U.S. Attorney General Eric Holder (Pic by Ryan Reilly, via Flickr)

The U.S. Department of Justice (DOJ) has notified the panel currently reviewing Florida’s voting law that the federal agency is opposed to a provision that complicates the process by which voters may change their registered addresses on Election Day.

Earlier this month, the DOJ said it was interested in seeking a trial into the state’s new voting law. Officials filed papers with the three-judge
the panel reviewing the law opposing provisions that reduce the number of early voting days and ban early voting on the Sunday before Election Day. Officials are also concerned with the law’s onerous restrictions on third-party voter registration.

Just yesterday, the DOJ announced it was also opposed to a change-of-address provision in the law.

The Associated Press reports:

The Justice Department on Tuesday notified a federal court in Washington, D.C., that it believes a change-of-address provision also is discriminatory.

It previously had informed the court it would be opposing a reduction in the number of early voting days and new restrictions on voter registration drives. The newly challenged provision requires voters to cast provisional ballots if they change their addresses from another county at the polls on Election Day.

Critics of Florida’s voting law have called it a concerted “voter suppression” effort aimed at hindering access to the polls for minorities, students, and low-income voters during the 2012 election. Florida’s law is just one of a slew of efforts that could curb voter turnout and, experts warn, could greatly affect the outcome of the upcoming presidential election.

The law is currently being reviewed because five counties in Florida (Collier, Hardee, Hendry, Hillsborough, and Monroe) are protected under Section 5 of the Voting Rights Act of 1965. Section 5 requires federal preclearance for any new elections laws impacting minorities.

The DOJ was originally supposed to investigate some of the more controversial aspects of the law. This past August, however, Florida Secretary of State Kurt Browning withdrew some of the more controversial portions of the bill from review by the DOJ.

Instead, a court panel in Washington, D.C. will decide whether the four most controversial provisions– which place onerous restrictions on third-party voter registration drives, shorten the “shelf life” of signatures collected for ballot initiatives, complicate the process by which voters may change their registered addresses on election day and reduce the number of early voting days– violate the voting rights of minorities.

Despite the state’s effort to sidestep the DOJ, the agency is now playing the only role it can by submitting its opinion to the judges in charge of making a ruling.

Research by a voting expert in the state has shown that the law has already negatively affected early voting turnout and voter registration in the short time that it has been implemented in 62 counties in the state.

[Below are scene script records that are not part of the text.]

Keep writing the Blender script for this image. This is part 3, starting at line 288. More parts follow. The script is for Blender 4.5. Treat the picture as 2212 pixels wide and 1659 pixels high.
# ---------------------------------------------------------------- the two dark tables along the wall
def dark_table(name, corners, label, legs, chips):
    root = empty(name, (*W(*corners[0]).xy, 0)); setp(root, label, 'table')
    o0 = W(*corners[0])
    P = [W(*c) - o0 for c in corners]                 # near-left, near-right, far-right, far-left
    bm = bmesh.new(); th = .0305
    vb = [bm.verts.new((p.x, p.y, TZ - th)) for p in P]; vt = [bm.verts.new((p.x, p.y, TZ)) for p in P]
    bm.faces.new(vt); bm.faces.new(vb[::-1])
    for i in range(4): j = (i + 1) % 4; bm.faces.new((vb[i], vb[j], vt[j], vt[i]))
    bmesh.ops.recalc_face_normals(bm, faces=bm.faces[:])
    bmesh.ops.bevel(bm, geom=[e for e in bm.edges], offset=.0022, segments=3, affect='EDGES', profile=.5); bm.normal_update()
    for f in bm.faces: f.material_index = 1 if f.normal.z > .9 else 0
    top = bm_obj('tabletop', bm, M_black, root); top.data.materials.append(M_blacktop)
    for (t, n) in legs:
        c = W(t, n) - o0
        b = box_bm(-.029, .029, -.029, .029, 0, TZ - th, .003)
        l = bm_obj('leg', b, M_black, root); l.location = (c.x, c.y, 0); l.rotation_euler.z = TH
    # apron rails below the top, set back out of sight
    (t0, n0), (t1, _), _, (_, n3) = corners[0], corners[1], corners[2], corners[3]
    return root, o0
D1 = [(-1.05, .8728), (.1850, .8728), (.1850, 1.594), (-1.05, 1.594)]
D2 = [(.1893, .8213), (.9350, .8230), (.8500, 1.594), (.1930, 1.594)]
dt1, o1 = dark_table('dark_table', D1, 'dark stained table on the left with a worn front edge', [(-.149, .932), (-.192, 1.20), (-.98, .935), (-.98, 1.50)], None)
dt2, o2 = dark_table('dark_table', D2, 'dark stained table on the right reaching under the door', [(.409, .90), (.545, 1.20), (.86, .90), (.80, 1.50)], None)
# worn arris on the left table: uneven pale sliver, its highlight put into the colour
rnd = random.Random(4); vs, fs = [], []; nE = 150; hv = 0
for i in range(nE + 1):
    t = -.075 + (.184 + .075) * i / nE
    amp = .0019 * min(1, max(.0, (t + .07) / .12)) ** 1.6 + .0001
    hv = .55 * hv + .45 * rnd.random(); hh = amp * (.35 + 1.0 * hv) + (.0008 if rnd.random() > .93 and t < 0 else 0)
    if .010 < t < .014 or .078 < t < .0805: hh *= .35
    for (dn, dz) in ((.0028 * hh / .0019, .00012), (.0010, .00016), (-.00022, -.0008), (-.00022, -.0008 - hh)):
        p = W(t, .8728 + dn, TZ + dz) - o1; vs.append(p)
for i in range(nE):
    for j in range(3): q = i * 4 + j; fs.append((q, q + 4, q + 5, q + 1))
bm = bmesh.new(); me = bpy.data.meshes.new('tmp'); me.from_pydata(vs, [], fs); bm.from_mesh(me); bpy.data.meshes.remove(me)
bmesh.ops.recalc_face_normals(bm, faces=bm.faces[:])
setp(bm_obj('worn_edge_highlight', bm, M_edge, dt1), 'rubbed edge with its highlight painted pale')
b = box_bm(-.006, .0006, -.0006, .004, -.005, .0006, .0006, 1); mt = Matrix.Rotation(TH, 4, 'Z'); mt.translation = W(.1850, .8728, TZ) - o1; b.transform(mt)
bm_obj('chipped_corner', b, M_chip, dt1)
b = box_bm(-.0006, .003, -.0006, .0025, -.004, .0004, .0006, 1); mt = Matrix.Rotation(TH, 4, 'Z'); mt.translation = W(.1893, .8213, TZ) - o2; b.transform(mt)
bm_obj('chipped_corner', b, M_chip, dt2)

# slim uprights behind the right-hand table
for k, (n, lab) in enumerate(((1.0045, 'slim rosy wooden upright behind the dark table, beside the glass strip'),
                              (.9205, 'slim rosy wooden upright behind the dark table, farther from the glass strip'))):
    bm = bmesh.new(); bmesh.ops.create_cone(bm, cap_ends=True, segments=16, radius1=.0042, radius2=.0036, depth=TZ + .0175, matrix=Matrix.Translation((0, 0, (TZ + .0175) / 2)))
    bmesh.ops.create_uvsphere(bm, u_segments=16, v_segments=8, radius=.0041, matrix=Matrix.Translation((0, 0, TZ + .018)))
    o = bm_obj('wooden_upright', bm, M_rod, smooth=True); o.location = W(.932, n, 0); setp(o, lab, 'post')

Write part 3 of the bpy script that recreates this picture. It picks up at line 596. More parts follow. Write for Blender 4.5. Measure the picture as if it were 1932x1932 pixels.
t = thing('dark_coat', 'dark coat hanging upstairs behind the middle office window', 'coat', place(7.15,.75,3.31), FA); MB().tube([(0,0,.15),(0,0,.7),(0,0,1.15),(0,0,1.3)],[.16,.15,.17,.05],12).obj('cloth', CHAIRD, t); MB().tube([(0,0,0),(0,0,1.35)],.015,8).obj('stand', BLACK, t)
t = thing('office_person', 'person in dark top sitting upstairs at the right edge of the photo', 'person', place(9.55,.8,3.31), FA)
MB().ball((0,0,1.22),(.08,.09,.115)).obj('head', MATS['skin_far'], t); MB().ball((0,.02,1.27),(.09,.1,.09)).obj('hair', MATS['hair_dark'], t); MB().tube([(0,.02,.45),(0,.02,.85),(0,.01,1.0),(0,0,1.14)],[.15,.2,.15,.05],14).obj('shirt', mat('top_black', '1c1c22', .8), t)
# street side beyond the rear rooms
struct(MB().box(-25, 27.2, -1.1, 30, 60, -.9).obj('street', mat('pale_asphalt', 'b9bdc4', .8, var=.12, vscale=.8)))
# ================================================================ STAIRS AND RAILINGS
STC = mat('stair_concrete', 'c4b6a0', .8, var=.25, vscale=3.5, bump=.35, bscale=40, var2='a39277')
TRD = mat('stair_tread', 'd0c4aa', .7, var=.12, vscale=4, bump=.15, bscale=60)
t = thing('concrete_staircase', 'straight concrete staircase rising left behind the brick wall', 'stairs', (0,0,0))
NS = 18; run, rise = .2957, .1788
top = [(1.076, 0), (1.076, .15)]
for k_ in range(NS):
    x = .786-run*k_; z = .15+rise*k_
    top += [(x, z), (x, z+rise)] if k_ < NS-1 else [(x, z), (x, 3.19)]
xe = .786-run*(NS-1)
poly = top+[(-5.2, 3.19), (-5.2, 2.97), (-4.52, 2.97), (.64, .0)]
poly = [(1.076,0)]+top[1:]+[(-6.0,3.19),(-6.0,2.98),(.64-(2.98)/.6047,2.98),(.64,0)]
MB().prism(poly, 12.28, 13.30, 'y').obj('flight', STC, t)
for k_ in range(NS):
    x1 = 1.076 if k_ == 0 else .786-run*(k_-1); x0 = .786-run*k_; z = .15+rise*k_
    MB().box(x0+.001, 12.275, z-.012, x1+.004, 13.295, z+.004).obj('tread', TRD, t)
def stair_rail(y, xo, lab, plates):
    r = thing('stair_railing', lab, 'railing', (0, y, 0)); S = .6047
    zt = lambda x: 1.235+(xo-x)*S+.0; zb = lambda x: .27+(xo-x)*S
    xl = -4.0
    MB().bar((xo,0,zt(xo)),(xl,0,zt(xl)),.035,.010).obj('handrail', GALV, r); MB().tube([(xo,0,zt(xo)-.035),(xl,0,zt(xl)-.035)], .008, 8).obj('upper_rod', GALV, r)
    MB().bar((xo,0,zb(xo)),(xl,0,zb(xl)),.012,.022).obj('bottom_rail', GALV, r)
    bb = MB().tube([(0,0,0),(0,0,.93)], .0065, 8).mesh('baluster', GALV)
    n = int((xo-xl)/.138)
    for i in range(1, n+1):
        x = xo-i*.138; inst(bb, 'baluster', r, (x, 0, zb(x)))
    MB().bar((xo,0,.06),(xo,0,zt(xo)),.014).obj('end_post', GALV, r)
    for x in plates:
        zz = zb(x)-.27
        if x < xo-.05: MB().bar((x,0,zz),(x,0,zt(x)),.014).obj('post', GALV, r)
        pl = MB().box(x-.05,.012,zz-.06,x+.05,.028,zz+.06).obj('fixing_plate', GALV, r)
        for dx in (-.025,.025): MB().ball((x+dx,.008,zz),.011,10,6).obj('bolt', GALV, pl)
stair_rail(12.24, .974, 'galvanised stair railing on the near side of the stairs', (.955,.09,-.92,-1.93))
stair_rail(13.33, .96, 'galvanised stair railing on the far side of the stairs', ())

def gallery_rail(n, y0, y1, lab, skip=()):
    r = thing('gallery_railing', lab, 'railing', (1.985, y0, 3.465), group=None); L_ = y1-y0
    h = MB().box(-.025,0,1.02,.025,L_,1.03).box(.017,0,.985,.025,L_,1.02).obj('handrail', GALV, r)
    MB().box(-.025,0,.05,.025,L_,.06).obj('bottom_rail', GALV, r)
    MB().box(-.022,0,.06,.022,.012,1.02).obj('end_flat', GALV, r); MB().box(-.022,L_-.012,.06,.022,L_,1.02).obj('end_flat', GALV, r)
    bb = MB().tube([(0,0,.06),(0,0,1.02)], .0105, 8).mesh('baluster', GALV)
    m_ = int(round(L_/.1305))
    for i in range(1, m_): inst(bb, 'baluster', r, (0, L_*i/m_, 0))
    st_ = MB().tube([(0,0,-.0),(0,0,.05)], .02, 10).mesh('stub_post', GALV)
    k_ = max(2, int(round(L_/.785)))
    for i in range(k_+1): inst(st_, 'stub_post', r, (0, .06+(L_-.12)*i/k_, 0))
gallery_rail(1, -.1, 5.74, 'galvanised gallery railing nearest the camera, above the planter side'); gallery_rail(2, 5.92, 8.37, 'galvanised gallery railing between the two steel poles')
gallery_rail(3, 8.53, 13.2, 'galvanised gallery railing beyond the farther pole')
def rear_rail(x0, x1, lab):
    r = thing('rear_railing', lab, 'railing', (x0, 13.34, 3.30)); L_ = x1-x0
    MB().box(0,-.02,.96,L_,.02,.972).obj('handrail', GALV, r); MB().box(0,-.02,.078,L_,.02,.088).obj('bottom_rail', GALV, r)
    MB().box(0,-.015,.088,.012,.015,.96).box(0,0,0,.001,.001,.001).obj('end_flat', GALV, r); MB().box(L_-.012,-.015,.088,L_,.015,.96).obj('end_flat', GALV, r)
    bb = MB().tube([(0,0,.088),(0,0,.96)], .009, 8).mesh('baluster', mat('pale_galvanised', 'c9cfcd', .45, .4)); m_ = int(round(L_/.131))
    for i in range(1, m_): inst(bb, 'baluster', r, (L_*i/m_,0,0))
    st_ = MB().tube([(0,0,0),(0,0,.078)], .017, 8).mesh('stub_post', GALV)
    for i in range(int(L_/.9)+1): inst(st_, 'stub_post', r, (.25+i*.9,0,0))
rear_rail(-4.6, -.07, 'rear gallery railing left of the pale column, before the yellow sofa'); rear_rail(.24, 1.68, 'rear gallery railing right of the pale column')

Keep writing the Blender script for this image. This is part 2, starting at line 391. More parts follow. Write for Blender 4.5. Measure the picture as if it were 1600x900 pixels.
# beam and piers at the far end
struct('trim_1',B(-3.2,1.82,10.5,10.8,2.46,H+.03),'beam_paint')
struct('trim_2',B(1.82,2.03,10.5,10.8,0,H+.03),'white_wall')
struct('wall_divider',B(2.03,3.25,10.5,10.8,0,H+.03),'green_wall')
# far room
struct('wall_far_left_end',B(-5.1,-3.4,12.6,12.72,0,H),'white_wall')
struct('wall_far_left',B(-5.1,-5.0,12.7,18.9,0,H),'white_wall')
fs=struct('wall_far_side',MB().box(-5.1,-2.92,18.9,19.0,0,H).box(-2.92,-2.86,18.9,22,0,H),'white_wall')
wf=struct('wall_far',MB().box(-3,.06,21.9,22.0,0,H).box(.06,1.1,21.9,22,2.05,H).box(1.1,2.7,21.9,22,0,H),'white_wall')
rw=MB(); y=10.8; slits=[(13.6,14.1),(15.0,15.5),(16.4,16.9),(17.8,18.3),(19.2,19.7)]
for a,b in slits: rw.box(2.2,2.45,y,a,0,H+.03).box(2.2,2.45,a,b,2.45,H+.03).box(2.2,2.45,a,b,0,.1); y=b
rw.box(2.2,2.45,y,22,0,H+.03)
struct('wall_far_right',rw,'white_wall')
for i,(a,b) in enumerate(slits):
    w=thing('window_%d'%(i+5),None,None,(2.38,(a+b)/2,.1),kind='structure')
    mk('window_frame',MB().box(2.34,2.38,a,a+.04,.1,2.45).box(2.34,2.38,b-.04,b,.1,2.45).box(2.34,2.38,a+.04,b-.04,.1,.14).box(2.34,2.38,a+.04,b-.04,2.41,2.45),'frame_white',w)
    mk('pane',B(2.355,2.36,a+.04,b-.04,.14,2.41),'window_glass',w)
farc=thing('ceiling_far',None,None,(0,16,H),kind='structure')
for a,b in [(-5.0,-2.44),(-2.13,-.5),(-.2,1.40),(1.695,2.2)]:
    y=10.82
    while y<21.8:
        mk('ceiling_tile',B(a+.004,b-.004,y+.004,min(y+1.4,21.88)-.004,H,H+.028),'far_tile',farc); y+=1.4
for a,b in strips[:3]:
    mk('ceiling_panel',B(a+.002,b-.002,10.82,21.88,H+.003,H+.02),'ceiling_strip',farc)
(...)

A court in Tallahassee is currently considering a challenge to the law by the League of Women Voters of Florida, Rock the Vote, Florida PIRG, and others. The groups filed a lawsuit this past December charging that the law “unconstitutionally and unlawfully burdens their efforts, and the efforts of other individuals and community-based groups, to encourage civic engagement and democratic participation by assisting Florida citizens in registering to vote and exercising their fundamental right to vote.”